Sie führten zahlreiche Interviews mit Flüchtlingen, Helfern, staatlichen Institutionen und drehten Videomaterial, das an diesem 90minütigen Abend eingespielt wird. Sehr schlaglichtartig und leider auch oft zu sprunghaft montierten Grünewald und sein Team die einzelnen Bausteine. Am Ende ergibt sich aber doch ein deutliches Bild einer prekären Situation:
Die Schauspieler fühlten sich immer rat- und hilfloser, je länger sie sich hautnah vor Ort mit der Situation befassten. Katharina Schenk macht dies in zwei exemplarischen Situationen deutlich: als sie auf einem Friedhof, wo die Leichen der aus dem Meer gefischten Flüchtlinge verscharrt wurden, eine Schweigeminute vorschlägt, ist sie sich selbst klar darüber, dass dies nur eine hilflose, wohlfeile Geste ist. Sie weiß aber – genauso wenig wie wir im Publikum – keine angemessenere, bessere Reaktion.
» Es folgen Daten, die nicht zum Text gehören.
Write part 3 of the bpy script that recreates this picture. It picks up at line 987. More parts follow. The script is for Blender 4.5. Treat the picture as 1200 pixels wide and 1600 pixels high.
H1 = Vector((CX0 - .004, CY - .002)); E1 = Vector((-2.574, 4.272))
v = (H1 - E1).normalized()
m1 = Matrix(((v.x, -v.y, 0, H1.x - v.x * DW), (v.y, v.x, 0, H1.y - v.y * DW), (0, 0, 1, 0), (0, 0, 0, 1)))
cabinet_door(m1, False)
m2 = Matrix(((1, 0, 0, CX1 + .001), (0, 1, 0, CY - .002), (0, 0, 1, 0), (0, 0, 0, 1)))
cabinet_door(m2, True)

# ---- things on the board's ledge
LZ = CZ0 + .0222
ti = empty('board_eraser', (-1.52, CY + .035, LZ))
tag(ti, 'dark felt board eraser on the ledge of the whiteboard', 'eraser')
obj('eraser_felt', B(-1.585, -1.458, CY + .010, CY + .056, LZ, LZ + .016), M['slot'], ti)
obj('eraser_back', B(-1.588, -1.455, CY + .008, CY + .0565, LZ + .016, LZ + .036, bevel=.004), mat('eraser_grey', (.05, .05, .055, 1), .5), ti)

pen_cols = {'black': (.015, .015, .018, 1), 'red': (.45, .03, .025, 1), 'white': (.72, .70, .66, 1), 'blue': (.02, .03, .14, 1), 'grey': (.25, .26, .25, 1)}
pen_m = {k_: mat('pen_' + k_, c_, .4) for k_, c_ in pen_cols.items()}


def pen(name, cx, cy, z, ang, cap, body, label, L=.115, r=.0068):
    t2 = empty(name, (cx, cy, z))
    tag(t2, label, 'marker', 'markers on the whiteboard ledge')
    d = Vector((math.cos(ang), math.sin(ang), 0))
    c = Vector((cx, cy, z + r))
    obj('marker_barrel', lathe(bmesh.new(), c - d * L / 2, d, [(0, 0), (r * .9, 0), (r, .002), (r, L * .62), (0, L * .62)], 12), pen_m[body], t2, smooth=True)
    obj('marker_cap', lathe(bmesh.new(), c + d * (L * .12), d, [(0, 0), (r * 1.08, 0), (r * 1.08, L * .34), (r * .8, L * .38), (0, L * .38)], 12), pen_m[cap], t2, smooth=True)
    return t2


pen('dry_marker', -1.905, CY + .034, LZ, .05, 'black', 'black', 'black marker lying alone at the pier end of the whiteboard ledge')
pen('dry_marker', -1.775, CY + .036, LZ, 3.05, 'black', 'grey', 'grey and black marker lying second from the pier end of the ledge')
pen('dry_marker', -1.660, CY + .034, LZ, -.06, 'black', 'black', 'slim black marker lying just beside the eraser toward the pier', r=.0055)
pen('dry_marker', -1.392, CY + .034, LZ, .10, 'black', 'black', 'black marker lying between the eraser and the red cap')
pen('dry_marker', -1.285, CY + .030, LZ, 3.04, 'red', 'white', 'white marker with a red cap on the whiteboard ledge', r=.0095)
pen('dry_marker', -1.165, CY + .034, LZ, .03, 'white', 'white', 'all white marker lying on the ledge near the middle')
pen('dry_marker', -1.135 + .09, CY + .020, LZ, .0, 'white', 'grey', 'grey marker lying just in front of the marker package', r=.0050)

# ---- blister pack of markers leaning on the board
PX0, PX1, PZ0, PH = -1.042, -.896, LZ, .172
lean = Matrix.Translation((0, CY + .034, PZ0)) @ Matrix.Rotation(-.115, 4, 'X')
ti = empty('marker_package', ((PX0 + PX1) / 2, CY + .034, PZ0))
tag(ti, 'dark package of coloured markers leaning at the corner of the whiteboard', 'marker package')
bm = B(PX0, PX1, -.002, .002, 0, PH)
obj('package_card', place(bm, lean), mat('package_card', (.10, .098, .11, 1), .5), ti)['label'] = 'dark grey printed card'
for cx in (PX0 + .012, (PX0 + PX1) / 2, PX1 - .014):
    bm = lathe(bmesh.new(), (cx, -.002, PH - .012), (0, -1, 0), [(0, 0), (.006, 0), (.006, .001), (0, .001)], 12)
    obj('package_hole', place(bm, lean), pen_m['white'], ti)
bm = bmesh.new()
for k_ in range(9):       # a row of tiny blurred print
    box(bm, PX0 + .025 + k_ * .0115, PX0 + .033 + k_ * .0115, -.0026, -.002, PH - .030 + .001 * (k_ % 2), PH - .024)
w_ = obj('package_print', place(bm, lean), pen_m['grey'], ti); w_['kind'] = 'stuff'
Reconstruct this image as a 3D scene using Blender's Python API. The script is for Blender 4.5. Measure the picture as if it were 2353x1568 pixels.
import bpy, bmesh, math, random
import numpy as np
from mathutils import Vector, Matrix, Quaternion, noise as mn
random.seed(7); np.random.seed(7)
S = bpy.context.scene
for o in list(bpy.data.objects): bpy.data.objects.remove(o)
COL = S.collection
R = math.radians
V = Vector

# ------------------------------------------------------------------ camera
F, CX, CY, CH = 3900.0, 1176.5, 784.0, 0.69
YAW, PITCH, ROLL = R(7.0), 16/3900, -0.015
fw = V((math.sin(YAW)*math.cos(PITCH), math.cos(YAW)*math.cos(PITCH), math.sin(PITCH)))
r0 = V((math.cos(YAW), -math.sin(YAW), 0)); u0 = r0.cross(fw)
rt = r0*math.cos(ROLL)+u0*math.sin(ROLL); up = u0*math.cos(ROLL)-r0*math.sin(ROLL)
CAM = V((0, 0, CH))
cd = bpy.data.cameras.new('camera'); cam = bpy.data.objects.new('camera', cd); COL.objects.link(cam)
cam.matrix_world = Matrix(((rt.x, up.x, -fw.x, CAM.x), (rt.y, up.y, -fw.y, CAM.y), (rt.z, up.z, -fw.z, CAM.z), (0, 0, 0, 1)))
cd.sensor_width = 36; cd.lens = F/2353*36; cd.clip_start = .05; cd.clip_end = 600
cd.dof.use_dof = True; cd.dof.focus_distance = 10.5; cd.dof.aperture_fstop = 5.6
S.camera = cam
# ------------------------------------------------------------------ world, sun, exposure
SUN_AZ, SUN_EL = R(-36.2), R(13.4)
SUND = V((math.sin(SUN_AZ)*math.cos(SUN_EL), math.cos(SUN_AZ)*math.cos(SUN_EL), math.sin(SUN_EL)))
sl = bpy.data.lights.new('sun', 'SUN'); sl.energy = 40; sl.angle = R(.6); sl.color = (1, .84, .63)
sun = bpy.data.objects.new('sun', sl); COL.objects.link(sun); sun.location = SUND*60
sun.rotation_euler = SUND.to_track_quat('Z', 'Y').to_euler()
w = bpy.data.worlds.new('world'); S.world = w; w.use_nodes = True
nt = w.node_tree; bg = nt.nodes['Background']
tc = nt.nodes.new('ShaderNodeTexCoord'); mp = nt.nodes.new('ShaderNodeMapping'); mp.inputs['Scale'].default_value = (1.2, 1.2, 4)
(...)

Später erzählt sie, wie sie einem Bustransport in das jetzt schon völlig überfüllte Lager Moria hinterherwinkte. Auch hier spürte sie, dass diese Reaktion wohl nicht so glücklich ist, aber immer noch besser, als völlig tatenlos zuzusehen.
Der Abend endet mit rhetorischen Fragen des Ensembles, die in den Wunden der deutschen und europäischen Flüchtlingspolitik bohren, und langen Kamera-Einstellungen von der Ägäis vor Lesbos, wo die Touristen mittlerweile fernbleiben.
Die schwierigste Frage wird offen angesprochen, bleibt aber ungelöst: Was passiert, wenn Erdogan den Bogen noch weiter überspannt? Dann wäre die EU gezwungen, die Kosequenzen zu ziehen, vor denen sie sich bisher noch drückt. Der heute schon vielen als schmutzig kritisierte Deal mit der Türkei würde platzen. Einen Plan B hat die Politik bisher nicht.